Written task
Print the lines of the listing below verbatim from its first line through the line bearing "random.seed(7); RNG = np.random.default_rng(11)". Any pictures are to be omitted.

* * * * * * * * *

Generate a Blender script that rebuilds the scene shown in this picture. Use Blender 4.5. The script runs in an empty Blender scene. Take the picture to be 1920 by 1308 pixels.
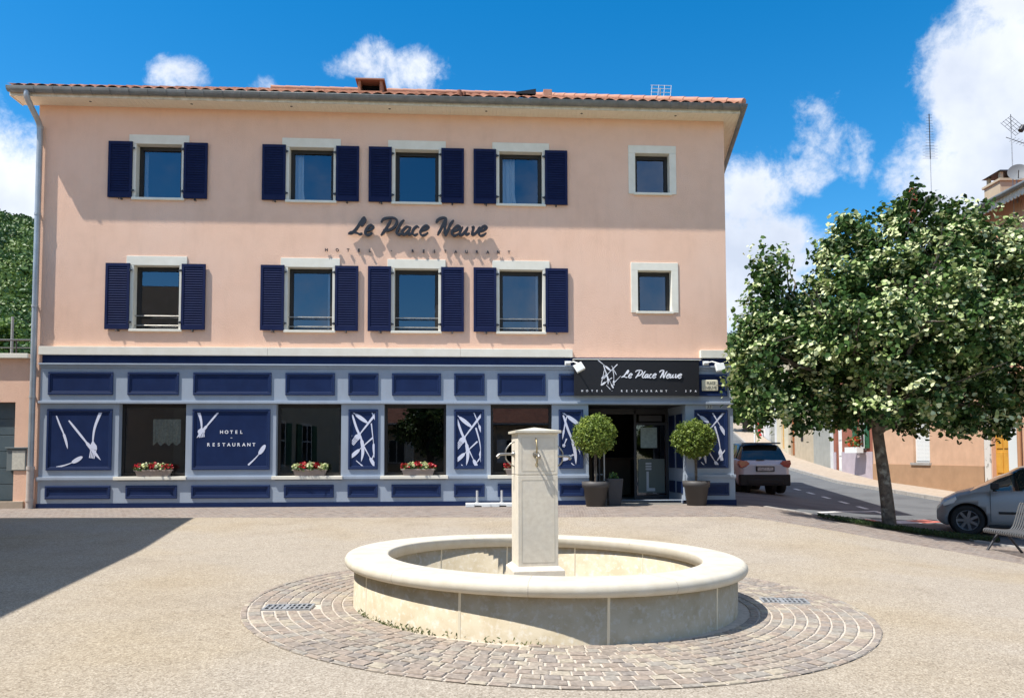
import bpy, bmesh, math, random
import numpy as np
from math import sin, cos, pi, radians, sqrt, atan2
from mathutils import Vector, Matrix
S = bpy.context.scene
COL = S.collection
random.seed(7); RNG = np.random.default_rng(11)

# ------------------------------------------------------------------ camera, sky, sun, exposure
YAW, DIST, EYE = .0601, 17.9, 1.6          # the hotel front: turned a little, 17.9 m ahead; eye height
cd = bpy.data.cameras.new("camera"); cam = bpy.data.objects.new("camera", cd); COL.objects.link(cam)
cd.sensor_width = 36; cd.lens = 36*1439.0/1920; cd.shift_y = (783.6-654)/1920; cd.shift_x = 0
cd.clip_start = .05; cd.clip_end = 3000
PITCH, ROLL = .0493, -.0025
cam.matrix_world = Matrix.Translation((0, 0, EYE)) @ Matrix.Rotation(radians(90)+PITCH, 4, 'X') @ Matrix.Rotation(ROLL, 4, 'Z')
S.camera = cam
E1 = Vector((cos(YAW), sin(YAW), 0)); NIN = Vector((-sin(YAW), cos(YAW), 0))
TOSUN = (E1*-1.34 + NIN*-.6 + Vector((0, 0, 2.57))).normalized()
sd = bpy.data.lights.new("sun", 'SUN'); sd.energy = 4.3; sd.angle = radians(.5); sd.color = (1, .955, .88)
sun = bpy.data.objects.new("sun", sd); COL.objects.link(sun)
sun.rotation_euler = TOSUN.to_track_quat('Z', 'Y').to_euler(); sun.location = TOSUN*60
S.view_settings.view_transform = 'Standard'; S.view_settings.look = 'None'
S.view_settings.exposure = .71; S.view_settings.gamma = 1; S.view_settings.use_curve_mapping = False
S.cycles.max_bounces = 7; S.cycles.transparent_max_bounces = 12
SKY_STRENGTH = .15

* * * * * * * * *

Problem solution
Generate a Blender script that rebuilds the scene shown in this picture. Use Blender 4.5. The script runs in an empty Blender scene. Take the picture to be 1920 by 1308 pixels.
import bpy, bmesh, math, random
import numpy as np
from math import sin, cos, pi, radians, sqrt, atan2
from mathutils import Vector, Matrix
S = bpy.context.scene
COL = S.collection
random.seed(7); RNG = np.random.default_rng(11)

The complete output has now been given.